> **Data for this task**
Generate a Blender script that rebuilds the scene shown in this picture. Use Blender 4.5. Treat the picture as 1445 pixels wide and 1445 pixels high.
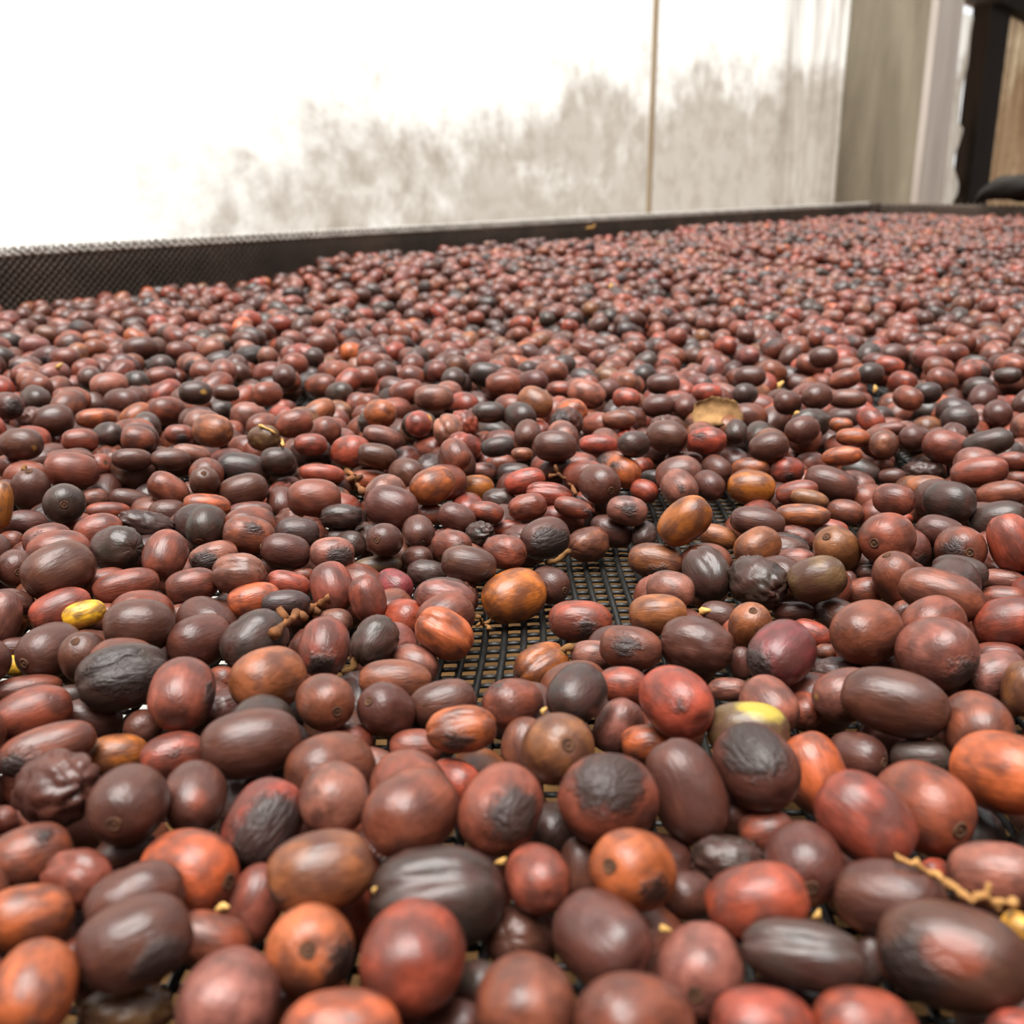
import bpy, bmesh, math, random
import numpy as np
from mathutils import Vector, Matrix, noise as mnoise

for o in list(bpy.data.objects):
    bpy.data.objects.remove(o)
random.seed(7)
rng = np.random.default_rng(11)
scene = bpy.context.scene
COL = scene.collection

# ------------------------------------------------------------------ camera
F = 1500.0                      # focal length in pixels of the 1445 px frame
CX = CY = 722.5
HOR = 252.0                     # image row of the horizon
PITCH = math.atan((CY - HOR) / F)
CAMZ = 0.103                    # lens height above the net (metres)
cam_data = bpy.data.cameras.new('camera')
cam = bpy.data.objects.new('camera', cam_data)
COL.objects.link(cam)
cam.location = (0, 0, CAMZ)
cam.rotation_euler = (math.pi / 2 - PITCH, 0, 0)
cam_data.sensor_width = 36.0
cam_data.lens = 36.0 * F / 1445.0
cam_data.clip_start = 0.005
cam_data.clip_end = 200
cam_data.dof.use_dof = True
cam_data.dof.focus_distance = 0.255
cam_data.dof.aperture_fstop = cam_data.lens / 1.5      # a 1.5 mm wide phone lens opening
scene.camera = cam

# ------------------------------------------------------------------ sky, soft sun, exposure
world = bpy.data.worlds.new('overcast_sky')
scene.world = world
world.use_nodes = True
bg = world.node_tree.nodes['Background']
bg.inputs['Color'].default_value = (0.985, 0.992, 1.0, 1)
bg.inputs['Strength'].default_value = 1.2
sun_data = bpy.data.lights.new('hazy_sun', 'SUN')
sun_data.energy = 6.8
sun_data.angle = math.radians(44)
sun_data.color = (1.0, 0.97, 0.93)
sun = bpy.data.objects.new('hazy_sun', sun_data)
COL.objects.link(sun)
sun.rotation_euler = Vector((0.12, 0.16, -1.0)).to_track_quat('-Z', 'Y').to_euler()
scene.view_settings.view_transform = 'Standard'
scene.view_settings.look = 'None'
scene.view_settings.gamma = 1.0
scene.view_settings.use_curve_mapping = False
scene.view_settings.exposure = 0.0

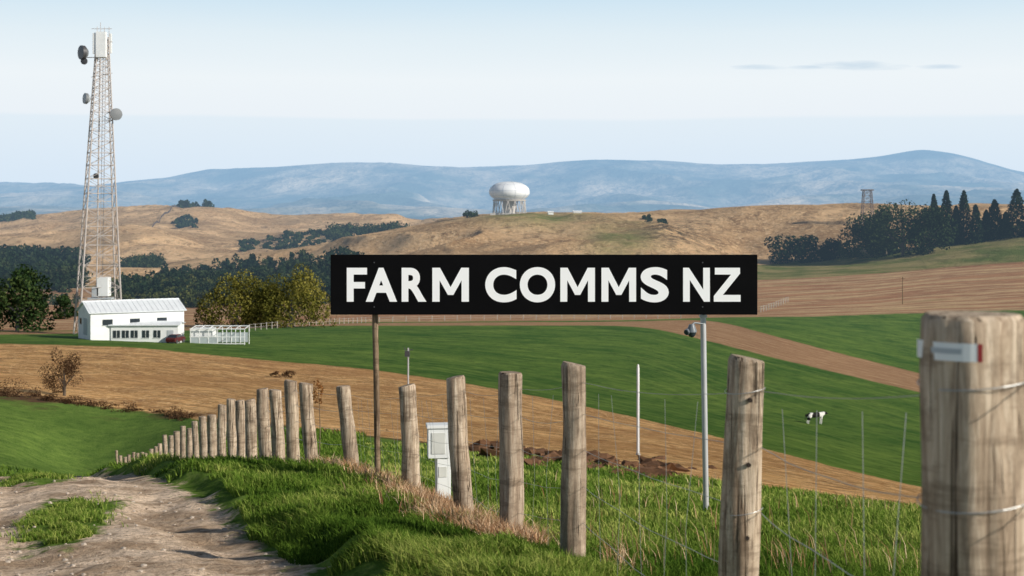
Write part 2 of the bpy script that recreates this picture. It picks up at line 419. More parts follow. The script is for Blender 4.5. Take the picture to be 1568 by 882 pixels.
# ------------------------------------------------------------------ wooden fence
fence = empty('wire_fence', (0, 8, H(.3, 8)))
POSTS = [(1492,1488,480,2.9,.102),(1142,1128,548,5.25,.068),(877,880,557,8.0,.067),(783,781,570,9.35,.076),
 (697,714,577,11.2,.074),(622,634,590,14.3,.086),(526,541,591,18,.09),(468,480,587,18.7,.088),(444,452,583,19.5,.085),
 (422,428,597,20.1,.09),(402,408,595,20.8,.09),(382,388,612,21.8,.09),(368,370,613,23.2,.08),(354,357,611,25,.08),(339,341,620,28,.085)]
tops = []
for i, (pt, pb, pyt, y, r) in enumerate(POSTS):
    top = Vector(((pt-CX)/F*y, y, (HY-pyt)/F*y))
    xb_ = (pb-CX)/F*y; zb = H(xb_, y)-.15; b = Vector((xb_, y, zb))
    mb = MB(); n = 30 if y < 10 else 14; pts = []; rr = []
    for k in range(n):
        t = k/(n-1); p = b.lerp(top, t); p.x += .008*math.sin(t*5+i*2); pts.append(p); rr.append(r*(1.06-.08*t))
    tp = pts[-1]; pts[-1] = tp-Vector((0,0,.012)); pts.append(tp+Vector((.003*math.sin(i),0,0))); rr.append(rr[-1]*.9)
    mb.tube(pts, rr, 48 if y < 10 else 18, 0, True, .16, i)
    mb.build('post_%d' % (i+1), M_wood, fence, True)
    tops.append((b, top, r))
far = [(325,31),(312,34),(300,37.5),(290,41),(280,45),(271,48.5),(262,52),(253.5,55.5),(245.5,59),(238,62),(231,65),(224,68),(217,71),(210,74),(203.5,77),(197,80),(191,83),(185,86),(179,89)]
mb = MB()
for i, (px, y) in enumerate(far):
    g = site(px, y); x2 = g.x+random.uniform(-.04,.06); hh = random.uniform(1.25,1.5)
    r = random.uniform(.085,.115)
    mb.tube([g-Vector((0,0,.2)), g+Vector((0,0,hh*.5)), Vector((x2,g.y,g.z+hh)), Vector((x2,g.y,g.z+hh+.01))], [r,r,r*.95,r*.8], 10, 0, True, .1, i)
    tops.append((g-Vector((0,0,.15)), Vector((x2,g.y,g.z+hh)), r))
mb.build('downhill_posts', M_wood, fence, True)
mb = MB()
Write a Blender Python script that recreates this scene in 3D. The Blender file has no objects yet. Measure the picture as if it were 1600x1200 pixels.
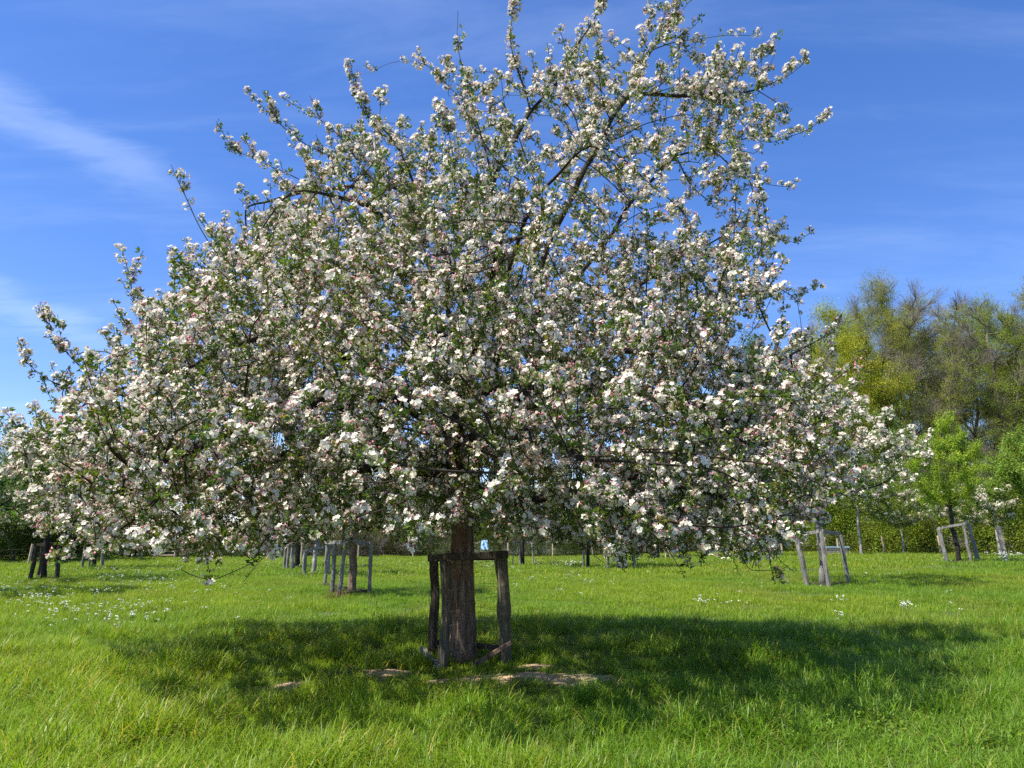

> **Stated goal**
Return the listing above in full and without alteration, excluding its pictures.

> **Solution to this problem**
Generate a Blender script that rebuilds the scene shown in this picture. Use Blender 4.5. Treat the picture as 1445 pixels wide and 1445 pixels high.
import bpy, bmesh, math, random
import numpy as np
from mathutils import Vector, Matrix, noise as mnoise

for o in list(bpy.data.objects):
    bpy.data.objects.remove(o)
random.seed(7)
rng = np.random.default_rng(11)
scene = bpy.context.scene
COL = scene.collection

# ------------------------------------------------------------------ camera
F = 1500.0                      # focal length in pixels of the 1445 px frame
CX = CY = 722.5
HOR = 252.0                     # image row of the horizon
PITCH = math.atan((CY - HOR) / F)
CAMZ = 0.103                    # lens height above the net (metres)
cam_data = bpy.data.cameras.new('camera')
cam = bpy.data.objects.new('camera', cam_data)
COL.objects.link(cam)
cam.location = (0, 0, CAMZ)
cam.rotation_euler = (math.pi / 2 - PITCH, 0, 0)
cam_data.sensor_width = 36.0
cam_data.lens = 36.0 * F / 1445.0
cam_data.clip_start = 0.005
cam_data.clip_end = 200
cam_data.dof.use_dof = True
cam_data.dof.focus_distance = 0.255
cam_data.dof.aperture_fstop = cam_data.lens / 1.5      # a 1.5 mm wide phone lens opening
scene.camera = cam

# ------------------------------------------------------------------ sky, soft sun, exposure
world = bpy.data.worlds.new('overcast_sky')
scene.world = world
world.use_nodes = True
bg = world.node_tree.nodes['Background']
bg.inputs['Color'].default_value = (0.985, 0.992, 1.0, 1)
bg.inputs['Strength'].default_value = 1.2
sun_data = bpy.data.lights.new('hazy_sun', 'SUN')
sun_data.energy = 6.8
sun_data.angle = math.radians(44)
sun_data.color = (1.0, 0.97, 0.93)
sun = bpy.data.objects.new('hazy_sun', sun_data)
COL.objects.link(sun)
sun.rotation_euler = Vector((0.12, 0.16, -1.0)).to_track_quat('-Z', 'Y').to_euler()
scene.view_settings.view_transform = 'Standard'
scene.view_settings.look = 'None'
scene.view_settings.gamma = 1.0
scene.view_settings.use_curve_mapping = False
scene.view_settings.exposure = 0.0

Write part 2 of the bpy script that recreates this picture. It picks up at line 419. More parts follow. The script is for Blender 4.5. Take the picture to be 1568 by 882 pixels.
# ------------------------------------------------------------------ wooden fence
fence = empty('wire_fence', (0, 8, H(.3, 8)))
POSTS = [(1492,1488,480,2.9,.102),(1142,1128,548,5.25,.068),(877,880,557,8.0,.067),(783,781,570,9.35,.076),
 (697,714,577,11.2,.074),(622,634,590,14.3,.086),(526,541,591,18,.09),(468,480,587,18.7,.088),(444,452,583,19.5,.085),
 (422,428,597,20.1,.09),(402,408,595,20.8,.09),(382,388,612,21.8,.09),(368,370,613,23.2,.08),(354,357,611,25,.08),(339,341,620,28,.085)]
tops = []
for i, (pt, pb, pyt, y, r) in enumerate(POSTS):
    top = Vector(((pt-CX)/F*y, y, (HY-pyt)/F*y))
    xb_ = (pb-CX)/F*y; zb = H(xb_, y)-.15; b = Vector((xb_, y, zb))
    mb = MB(); n = 30 if y < 10 else 14; pts = []; rr = []
    for k in range(n):
        t = k/(n-1); p = b.lerp(top, t); p.x += .008*math.sin(t*5+i*2); pts.append(p); rr.append(r*(1.06-.08*t))
    tp = pts[-1]; pts[-1] = tp-Vector((0,0,.012)); pts.append(tp+Vector((.003*math.sin(i),0,0))); rr.append(rr[-1]*.9)
    mb.tube(pts, rr, 48 if y < 10 else 18, 0, True, .16, i)
    mb.build('post_%d' % (i+1), M_wood, fence, True)
    tops.append((b, top, r))
far = [(325,31),(312,34),(300,37.5),(290,41),(280,45),(271,48.5),(262,52),(253.5,55.5),(245.5,59),(238,62),(231,65),(224,68),(217,71),(210,74),(203.5,77),(197,80),(191,83),(185,86),(179,89)]
mb = MB()
for i, (px, y) in enumerate(far):
    g = site(px, y); x2 = g.x+random.uniform(-.04,.06); hh = random.uniform(1.25,1.5)
    r = random.uniform(.085,.115)
    mb.tube([g-Vector((0,0,.2)), g+Vector((0,0,hh*.5)), Vector((x2,g.y,g.z+hh)), Vector((x2,g.y,g.z+hh+.01))], [r,r,r*.95,r*.8], 10, 0, True, .1, i)
    tops.append((g-Vector((0,0,.15)), Vector((x2,g.y,g.z+hh)), r))
mb.build('downhill_posts', M_wood, fence, True)
mb = MB()
Write a Blender Python script that recreates this scene in 3D. The Blender file has no objects yet. Measure the picture as if it were 1600x1200 pixels.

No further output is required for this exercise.